WHAT YOU SHOULD DO: Repeat each line exactly, leaving nothing out.

━━━ DATA ROWS ━━━

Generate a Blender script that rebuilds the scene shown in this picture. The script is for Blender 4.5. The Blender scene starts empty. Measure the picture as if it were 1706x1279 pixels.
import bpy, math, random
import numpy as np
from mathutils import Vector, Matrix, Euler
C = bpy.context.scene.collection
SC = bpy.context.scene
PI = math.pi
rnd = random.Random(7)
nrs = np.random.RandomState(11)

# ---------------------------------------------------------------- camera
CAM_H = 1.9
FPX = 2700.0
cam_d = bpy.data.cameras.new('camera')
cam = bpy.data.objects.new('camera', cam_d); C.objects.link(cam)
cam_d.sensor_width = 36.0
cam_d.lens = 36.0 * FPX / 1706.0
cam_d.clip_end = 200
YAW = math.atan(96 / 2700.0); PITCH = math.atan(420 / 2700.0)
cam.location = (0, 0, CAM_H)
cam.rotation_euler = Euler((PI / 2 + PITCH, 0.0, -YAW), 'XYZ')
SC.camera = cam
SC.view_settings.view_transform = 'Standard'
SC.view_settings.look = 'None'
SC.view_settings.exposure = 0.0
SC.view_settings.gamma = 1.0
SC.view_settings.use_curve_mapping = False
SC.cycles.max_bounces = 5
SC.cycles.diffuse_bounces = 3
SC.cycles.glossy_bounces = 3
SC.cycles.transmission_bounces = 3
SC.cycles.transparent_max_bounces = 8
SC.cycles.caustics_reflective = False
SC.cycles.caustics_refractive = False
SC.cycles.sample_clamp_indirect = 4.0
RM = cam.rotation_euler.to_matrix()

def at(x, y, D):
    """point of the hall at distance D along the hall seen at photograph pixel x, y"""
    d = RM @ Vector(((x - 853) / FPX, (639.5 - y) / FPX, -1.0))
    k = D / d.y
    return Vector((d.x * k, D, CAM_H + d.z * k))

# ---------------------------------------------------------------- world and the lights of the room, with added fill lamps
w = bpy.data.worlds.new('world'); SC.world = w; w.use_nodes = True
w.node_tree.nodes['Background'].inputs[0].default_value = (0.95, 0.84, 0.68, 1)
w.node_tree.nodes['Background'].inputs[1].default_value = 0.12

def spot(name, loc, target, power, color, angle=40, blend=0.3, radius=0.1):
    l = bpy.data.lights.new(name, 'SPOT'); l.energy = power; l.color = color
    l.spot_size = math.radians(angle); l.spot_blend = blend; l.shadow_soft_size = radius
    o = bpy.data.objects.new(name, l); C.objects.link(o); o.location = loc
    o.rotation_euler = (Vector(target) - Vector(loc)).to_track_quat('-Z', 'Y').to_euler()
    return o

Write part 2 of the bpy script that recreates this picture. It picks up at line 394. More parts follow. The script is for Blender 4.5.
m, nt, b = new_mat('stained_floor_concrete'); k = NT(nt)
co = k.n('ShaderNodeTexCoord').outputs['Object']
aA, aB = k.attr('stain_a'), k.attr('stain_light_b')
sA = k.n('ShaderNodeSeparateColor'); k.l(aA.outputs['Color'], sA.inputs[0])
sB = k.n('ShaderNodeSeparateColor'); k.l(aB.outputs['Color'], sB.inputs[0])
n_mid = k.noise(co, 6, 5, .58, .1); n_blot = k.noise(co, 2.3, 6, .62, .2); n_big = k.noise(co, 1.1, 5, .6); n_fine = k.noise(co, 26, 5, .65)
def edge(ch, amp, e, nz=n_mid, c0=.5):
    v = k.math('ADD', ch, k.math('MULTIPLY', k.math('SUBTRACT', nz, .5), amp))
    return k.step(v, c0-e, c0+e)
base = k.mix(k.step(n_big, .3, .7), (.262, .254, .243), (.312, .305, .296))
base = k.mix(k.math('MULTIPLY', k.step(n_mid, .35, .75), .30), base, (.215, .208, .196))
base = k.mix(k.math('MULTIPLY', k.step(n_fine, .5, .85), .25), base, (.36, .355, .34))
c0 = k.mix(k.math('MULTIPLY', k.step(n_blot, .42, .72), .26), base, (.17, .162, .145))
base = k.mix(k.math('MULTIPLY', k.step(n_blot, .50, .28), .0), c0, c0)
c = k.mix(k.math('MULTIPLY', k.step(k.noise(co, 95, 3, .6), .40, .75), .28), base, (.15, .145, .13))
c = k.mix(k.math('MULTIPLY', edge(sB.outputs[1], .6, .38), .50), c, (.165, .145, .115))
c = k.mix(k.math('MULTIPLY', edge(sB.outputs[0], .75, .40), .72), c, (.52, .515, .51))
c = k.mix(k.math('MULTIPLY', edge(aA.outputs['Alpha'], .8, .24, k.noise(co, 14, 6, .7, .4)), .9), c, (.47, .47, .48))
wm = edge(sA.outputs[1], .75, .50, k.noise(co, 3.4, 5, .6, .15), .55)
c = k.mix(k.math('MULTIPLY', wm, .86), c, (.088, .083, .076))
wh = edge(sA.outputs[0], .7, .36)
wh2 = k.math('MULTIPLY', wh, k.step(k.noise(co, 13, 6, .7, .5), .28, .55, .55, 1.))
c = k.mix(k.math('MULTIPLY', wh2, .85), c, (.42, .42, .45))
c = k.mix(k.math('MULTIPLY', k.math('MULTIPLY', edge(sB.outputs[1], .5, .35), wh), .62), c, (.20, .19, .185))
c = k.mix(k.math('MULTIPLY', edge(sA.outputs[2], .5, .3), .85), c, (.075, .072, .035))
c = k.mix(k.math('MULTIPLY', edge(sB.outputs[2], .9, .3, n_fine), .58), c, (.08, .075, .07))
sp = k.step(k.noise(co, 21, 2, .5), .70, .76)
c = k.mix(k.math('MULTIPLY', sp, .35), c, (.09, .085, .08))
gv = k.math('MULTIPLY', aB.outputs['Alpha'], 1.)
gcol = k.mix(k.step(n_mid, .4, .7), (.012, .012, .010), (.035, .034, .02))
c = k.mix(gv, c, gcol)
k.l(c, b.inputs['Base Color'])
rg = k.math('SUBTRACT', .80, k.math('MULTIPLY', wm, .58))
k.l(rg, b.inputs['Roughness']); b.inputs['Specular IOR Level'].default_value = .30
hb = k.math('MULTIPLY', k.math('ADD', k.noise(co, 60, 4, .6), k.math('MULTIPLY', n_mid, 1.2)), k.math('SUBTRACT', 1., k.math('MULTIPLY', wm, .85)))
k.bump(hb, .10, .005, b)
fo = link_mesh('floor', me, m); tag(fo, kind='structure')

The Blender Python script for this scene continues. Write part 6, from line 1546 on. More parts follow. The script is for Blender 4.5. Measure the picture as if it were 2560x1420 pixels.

━━━

ANSWER TO THE EXERCISE:
Generate a Blender script that rebuilds the scene shown in this picture. The script is for Blender 4.5. The Blender scene starts empty. Measure the picture as if it were 1706x1279 pixels.
import bpy, math, random
import numpy as np
from mathutils import Vector, Matrix, Euler
C = bpy.context.scene.collection
SC = bpy.context.scene
PI = math.pi
rnd = random.Random(7)
nrs = np.random.RandomState(11)

# ---------------------------------------------------------------- camera
CAM_H = 1.9
FPX = 2700.0
cam_d = bpy.data.cameras.new('camera')
cam = bpy.data.objects.new('camera', cam_d); C.objects.link(cam)
cam_d.sensor_width = 36.0
cam_d.lens = 36.0 * FPX / 1706.0
cam_d.clip_end = 200
YAW = math.atan(96 / 2700.0); PITCH = math.atan(420 / 2700.0)
cam.location = (0, 0, CAM_H)
cam.rotation_euler = Euler((PI / 2 + PITCH, 0.0, -YAW), 'XYZ')
SC.camera = cam
SC.view_settings.view_transform = 'Standard'
SC.view_settings.look = 'None'
SC.view_settings.exposure = 0.0
SC.view_settings.gamma = 1.0
SC.view_settings.use_curve_mapping = False
SC.cycles.max_bounces = 5
SC.cycles.diffuse_bounces = 3
SC.cycles.glossy_bounces = 3
SC.cycles.transmission_bounces = 3
SC.cycles.transparent_max_bounces = 8
SC.cycles.caustics_reflective = False
SC.cycles.caustics_refractive = False
SC.cycles.sample_clamp_indirect = 4.0
RM = cam.rotation_euler.to_matrix()

def at(x, y, D):
    """point of the hall at distance D along the hall seen at photograph pixel x, y"""
    d = RM @ Vector(((x - 853) / FPX, (639.5 - y) / FPX, -1.0))
    k = D / d.y
    return Vector((d.x * k, D, CAM_H + d.z * k))

# ---------------------------------------------------------------- world and the lights of the room, with added fill lamps
w = bpy.data.worlds.new('world'); SC.world = w; w.use_nodes = True
w.node_tree.nodes['Background'].inputs[0].default_value = (0.95, 0.84, 0.68, 1)
w.node_tree.nodes['Background'].inputs[1].default_value = 0.12

def spot(name, loc, target, power, color, angle=40, blend=0.3, radius=0.1):
    l = bpy.data.lights.new(name, 'SPOT'); l.energy = power; l.color = color
    l.spot_size = math.radians(angle); l.spot_blend = blend; l.shadow_soft_size = radius
    o = bpy.data.objects.new(name, l); C.objects.link(o); o.location = loc
    o.rotation_euler = (Vector(target) - Vector(loc)).to_track_quat('-Z', 'Y').to_euler()
    return o

Write part 2 of the bpy script that recreates this picture. It picks up at line 394. More parts follow. The script is for Blender 4.5.
m, nt, b = new_mat('stained_floor_concrete'); k = NT(nt)
co = k.n('ShaderNodeTexCoord').outputs['Object']
aA, aB = k.attr('stain_a'), k.attr('stain_light_b')
sA = k.n('ShaderNodeSeparateColor'); k.l(aA.outputs['Color'], sA.inputs[0])
sB = k.n('ShaderNodeSeparateColor'); k.l(aB.outputs['Color'], sB.inputs[0])
n_mid = k.noise(co, 6, 5, .58, .1); n_blot = k.noise(co, 2.3, 6, .62, .2); n_big = k.noise(co, 1.1, 5, .6); n_fine = k.noise(co, 26, 5, .65)
def edge(ch, amp, e, nz=n_mid, c0=.5):
    v = k.math('ADD', ch, k.math('MULTIPLY', k.math('SUBTRACT', nz, .5), amp))
    return k.step(v, c0-e, c0+e)
base = k.mix(k.step(n_big, .3, .7), (.262, .254, .243), (.312, .305, .296))
base = k.mix(k.math('MULTIPLY', k.step(n_mid, .35, .75), .30), base, (.215, .208, .196))
base = k.mix(k.math('MULTIPLY', k.step(n_fine, .5, .85), .25), base, (.36, .355, .34))
c0 = k.mix(k.math('MULTIPLY', k.step(n_blot, .42, .72), .26), base, (.17, .162, .145))
base = k.mix(k.math('MULTIPLY', k.step(n_blot, .50, .28), .0), c0, c0)
c = k.mix(k.math('MULTIPLY', k.step(k.noise(co, 95, 3, .6), .40, .75), .28), base, (.15, .145, .13))
c = k.mix(k.math('MULTIPLY', edge(sB.outputs[1], .6, .38), .50), c, (.165, .145, .115))
c = k.mix(k.math('MULTIPLY', edge(sB.outputs[0], .75, .40), .72), c, (.52, .515, .51))
c = k.mix(k.math('MULTIPLY', edge(aA.outputs['Alpha'], .8, .24, k.noise(co, 14, 6, .7, .4)), .9), c, (.47, .47, .48))
wm = edge(sA.outputs[1], .75, .50, k.noise(co, 3.4, 5, .6, .15), .55)
c = k.mix(k.math('MULTIPLY', wm, .86), c, (.088, .083, .076))
wh = edge(sA.outputs[0], .7, .36)
wh2 = k.math('MULTIPLY', wh, k.step(k.noise(co, 13, 6, .7, .5), .28, .55, .55, 1.))
c = k.mix(k.math('MULTIPLY', wh2, .85), c, (.42, .42, .45))
c = k.mix(k.math('MULTIPLY', k.math('MULTIPLY', edge(sB.outputs[1], .5, .35), wh), .62), c, (.20, .19, .185))
c = k.mix(k.math('MULTIPLY', edge(sA.outputs[2], .5, .3), .85), c, (.075, .072, .035))
c = k.mix(k.math('MULTIPLY', edge(sB.outputs[2], .9, .3, n_fine), .58), c, (.08, .075, .07))
sp = k.step(k.noise(co, 21, 2, .5), .70, .76)
c = k.mix(k.math('MULTIPLY', sp, .35), c, (.09, .085, .08))
gv = k.math('MULTIPLY', aB.outputs['Alpha'], 1.)
gcol = k.mix(k.step(n_mid, .4, .7), (.012, .012, .010), (.035, .034, .02))
c = k.mix(gv, c, gcol)
k.l(c, b.inputs['Base Color'])
rg = k.math('SUBTRACT', .80, k.math('MULTIPLY', wm, .58))
k.l(rg, b.inputs['Roughness']); b.inputs['Specular IOR Level'].default_value = .30
hb = k.math('MULTIPLY', k.math('ADD', k.noise(co, 60, 4, .6), k.math('MULTIPLY', n_mid, 1.2)), k.math('SUBTRACT', 1., k.math('MULTIPLY', wm, .85)))
k.bump(hb, .10, .005, b)
fo = link_mesh('floor', me, m); tag(fo, kind='structure')

The Blender Python script for this scene continues. Write part 6, from line 1546 on. More parts follow. The script is for Blender 4.5. Measure the picture as if it were 2560x1420 pixels.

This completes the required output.